--- START ---

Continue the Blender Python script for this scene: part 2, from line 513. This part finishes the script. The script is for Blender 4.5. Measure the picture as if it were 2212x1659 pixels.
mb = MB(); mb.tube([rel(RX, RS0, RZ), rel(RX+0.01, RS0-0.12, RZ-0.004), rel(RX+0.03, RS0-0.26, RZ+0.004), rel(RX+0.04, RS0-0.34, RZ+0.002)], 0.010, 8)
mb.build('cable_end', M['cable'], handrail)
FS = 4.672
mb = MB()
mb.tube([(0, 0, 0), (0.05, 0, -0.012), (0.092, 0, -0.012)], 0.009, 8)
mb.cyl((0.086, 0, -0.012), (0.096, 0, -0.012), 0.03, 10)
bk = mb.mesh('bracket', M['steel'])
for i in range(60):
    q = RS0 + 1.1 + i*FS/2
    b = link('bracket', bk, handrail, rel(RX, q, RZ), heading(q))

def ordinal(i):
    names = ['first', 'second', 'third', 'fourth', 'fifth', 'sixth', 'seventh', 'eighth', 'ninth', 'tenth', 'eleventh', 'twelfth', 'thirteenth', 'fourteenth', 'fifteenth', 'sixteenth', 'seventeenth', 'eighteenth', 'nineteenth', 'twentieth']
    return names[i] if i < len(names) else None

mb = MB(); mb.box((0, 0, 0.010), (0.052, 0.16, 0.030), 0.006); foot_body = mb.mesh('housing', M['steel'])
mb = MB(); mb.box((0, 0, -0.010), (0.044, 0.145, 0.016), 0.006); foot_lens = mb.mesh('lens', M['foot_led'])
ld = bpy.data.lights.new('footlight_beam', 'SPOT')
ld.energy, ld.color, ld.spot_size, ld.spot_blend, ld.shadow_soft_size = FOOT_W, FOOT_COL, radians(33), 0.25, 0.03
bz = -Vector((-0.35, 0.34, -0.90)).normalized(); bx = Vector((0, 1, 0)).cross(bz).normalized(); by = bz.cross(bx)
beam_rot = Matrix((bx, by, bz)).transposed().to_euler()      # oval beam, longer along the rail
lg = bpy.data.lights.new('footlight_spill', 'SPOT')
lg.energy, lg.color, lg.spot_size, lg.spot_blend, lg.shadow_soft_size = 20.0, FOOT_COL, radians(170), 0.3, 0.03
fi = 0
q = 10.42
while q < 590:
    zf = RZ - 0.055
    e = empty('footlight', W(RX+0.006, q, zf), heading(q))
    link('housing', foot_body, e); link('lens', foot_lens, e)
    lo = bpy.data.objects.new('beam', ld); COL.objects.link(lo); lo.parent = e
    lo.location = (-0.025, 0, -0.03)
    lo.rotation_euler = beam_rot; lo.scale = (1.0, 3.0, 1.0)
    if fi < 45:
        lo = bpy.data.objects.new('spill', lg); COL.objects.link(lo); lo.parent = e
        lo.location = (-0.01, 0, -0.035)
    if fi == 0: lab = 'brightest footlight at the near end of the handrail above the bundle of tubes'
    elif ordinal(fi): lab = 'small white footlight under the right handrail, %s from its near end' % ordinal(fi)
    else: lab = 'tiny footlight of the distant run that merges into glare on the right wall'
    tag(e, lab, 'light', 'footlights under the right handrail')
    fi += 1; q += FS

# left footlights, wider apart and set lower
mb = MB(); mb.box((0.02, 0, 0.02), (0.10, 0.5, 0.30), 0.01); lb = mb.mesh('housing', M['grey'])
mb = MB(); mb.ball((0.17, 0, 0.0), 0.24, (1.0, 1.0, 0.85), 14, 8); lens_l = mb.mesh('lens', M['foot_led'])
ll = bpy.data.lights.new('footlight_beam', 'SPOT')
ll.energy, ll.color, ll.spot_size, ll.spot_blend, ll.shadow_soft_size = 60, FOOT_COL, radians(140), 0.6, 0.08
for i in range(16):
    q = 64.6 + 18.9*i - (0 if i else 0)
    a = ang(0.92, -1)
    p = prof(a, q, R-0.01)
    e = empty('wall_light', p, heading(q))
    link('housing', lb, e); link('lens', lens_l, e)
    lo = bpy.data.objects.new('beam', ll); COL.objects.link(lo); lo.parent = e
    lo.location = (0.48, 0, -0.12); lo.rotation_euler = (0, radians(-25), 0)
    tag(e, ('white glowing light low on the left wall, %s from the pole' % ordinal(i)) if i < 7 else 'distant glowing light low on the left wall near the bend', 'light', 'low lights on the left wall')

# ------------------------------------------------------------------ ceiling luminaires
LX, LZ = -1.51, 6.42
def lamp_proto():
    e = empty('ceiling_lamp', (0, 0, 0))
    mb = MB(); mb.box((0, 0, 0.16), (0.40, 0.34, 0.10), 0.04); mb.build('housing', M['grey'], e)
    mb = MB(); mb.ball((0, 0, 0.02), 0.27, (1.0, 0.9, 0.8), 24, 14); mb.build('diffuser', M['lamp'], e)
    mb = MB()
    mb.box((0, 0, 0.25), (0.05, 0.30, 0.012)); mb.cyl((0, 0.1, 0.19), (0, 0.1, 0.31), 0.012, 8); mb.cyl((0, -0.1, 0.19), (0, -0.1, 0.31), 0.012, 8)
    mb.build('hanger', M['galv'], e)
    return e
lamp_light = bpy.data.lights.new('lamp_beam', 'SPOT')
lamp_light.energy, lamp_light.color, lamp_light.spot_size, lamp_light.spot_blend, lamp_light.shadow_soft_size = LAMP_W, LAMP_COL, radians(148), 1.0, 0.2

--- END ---

Restate the listing exactly, starting at its first line and ending at the line where "return names[i] if" occurs; include both and no other lines.

Continue the Blender Python script for this scene: part 2, from line 513. This part finishes the script. The script is for Blender 4.5. Measure the picture as if it were 2212x1659 pixels.
mb = MB(); mb.tube([rel(RX, RS0, RZ), rel(RX+0.01, RS0-0.12, RZ-0.004), rel(RX+0.03, RS0-0.26, RZ+0.004), rel(RX+0.04, RS0-0.34, RZ+0.002)], 0.010, 8)
mb.build('cable_end', M['cable'], handrail)
FS = 4.672
mb = MB()
mb.tube([(0, 0, 0), (0.05, 0, -0.012), (0.092, 0, -0.012)], 0.009, 8)
mb.cyl((0.086, 0, -0.012), (0.096, 0, -0.012), 0.03, 10)
bk = mb.mesh('bracket', M['steel'])
for i in range(60):
    q = RS0 + 1.1 + i*FS/2
    b = link('bracket', bk, handrail, rel(RX, q, RZ), heading(q))

def ordinal(i):
    names = ['first', 'second', 'third', 'fourth', 'fifth', 'sixth', 'seventh', 'eighth', 'ninth', 'tenth', 'eleventh', 'twelfth', 'thirteenth', 'fourteenth', 'fifteenth', 'sixteenth', 'seventeenth', 'eighteenth', 'nineteenth', 'twentieth']
    return names[i] if i < len(names) else None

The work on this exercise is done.